Dunque, se una persona divorziata-risposata desidera ricevere l'assoluzione per poi poter comunicarsi, deve sinceramente pentirsi di aver avuto dei rapporti sessuali con una persona che secondo la Legge Eterna di Dio non è legittimamente suo coniuge, e deve avere il fermo proposito di non commettere più questo grave peccato contrario al Sesto Comandamento. In realtà deve anche allontanarsi dall'occasione prossima di peccato, e quindi, prima di confessarsi, deve andarsene da quella casa oppure mandare via il “coniuge”. Ma se per qualche grave motivo i conviventi non possono andare a vivere in case separate (ad esempio perché devono educare la prole), allora devono vivere come se fossero fratelli (cioè in totale castità). Questo è ciò che insegna la Dottrina Cattolica.

I modernisti dicono che non vogliono cambiare la Dottrina, ma solo la prassi pastorale. Questo è un inganno colossale, perché la prassi non può essere contraria a ciò che insegna la Dottrina, altrimenti diventerebbe una presa in giro! E poi, se per assurda ipotesi si ammettessero alla Comunione i divorziati risposati, allora anche le cosiddette “coppie di fatto” (anche quelle omosessuali) potrebbero chiedere di poter comunicarsi. Sarebbe la legalizzazione del sacrilegio! Dio non permetta uno scempio del genere!

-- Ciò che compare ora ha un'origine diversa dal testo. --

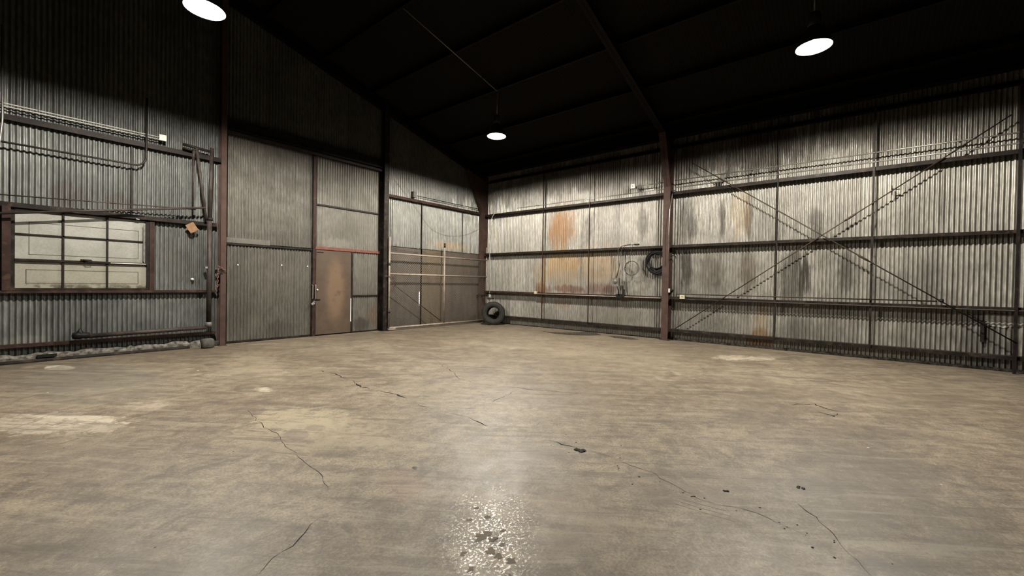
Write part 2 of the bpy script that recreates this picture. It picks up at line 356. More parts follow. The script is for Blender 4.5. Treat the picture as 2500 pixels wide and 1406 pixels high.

Ma dopo aver abbattuto il Sesto Comandamento, il quale proibisce i peccati riguardanti la sessualità, la barbara accozzaglia modernista passerebbe ad abbattere anche altri Comandamenti considerati “scomodi” dal mondo. A quel punto a che servirebbe confessarsi se i peccati non saranno più considerati tali? Ecco perché opporsi alla Comunione ai divorziati risposati è una battaglia spirituale in difesa anche del Sacramento della Confessione. Questa vicenda, per noi cristiani fedeli alla Dottrina Cattolica, è come una sorta di “linea del Piave” della fede: i modernisti non devono passare! 

Opporsi alla tracotante e prepotente tirannide modernista non è più solo una battaglia spirituale, ma è divenuta una vera e propria battaglia in difesa della civiltà cristiana dalla barbarie. Il vandalismo modernista calpesta i diritti dei fedeli e la Legge Eterna di Dio. Bisogna impedire che le orde moderniste riescano a sfondare su questo delicato tema della Comunione a coloro che non vogliono rinunciare a convivere “more uxorio”, senza essere sposati dinanzi a Dio. Dobbiamo resistere ad oltranza, ricordando le gesta del più puro eroismo dei militanti della Tradizione Cattolica che ci hanno preceduto nei venti secoli della nostra storia. Questa non è ora di rimpianti, è ora di dovere, di sacrificio, di azione! Nulla è perduto se lo spirito della riscossa è pronto e se la volontà non piega. Già una volta sul fronte ariano la Tradizione fu salvata dai difensori eroici che tennero alto il suo nome in faccia al mondo e al nemico. Abbiano i combattenti di oggi l'austera coscienza del grave e glorioso compito a loro affidato. Sappia ogni comandante, sappia ogni soldato qual è questo sacro dovere: non retrocedere di un passo, lottare, vincere! Noi siamo inflessibilmente decisi: sulla nuova “linea del Piave” (spirituale) si difende l'onore e la vita delle anime. Sappia ogni combattente qual è il grido e il comando che viene dalla coscienza di tutto il popolo della Tradizione: meglio morire anziché tradire la Dottrina Cattolica!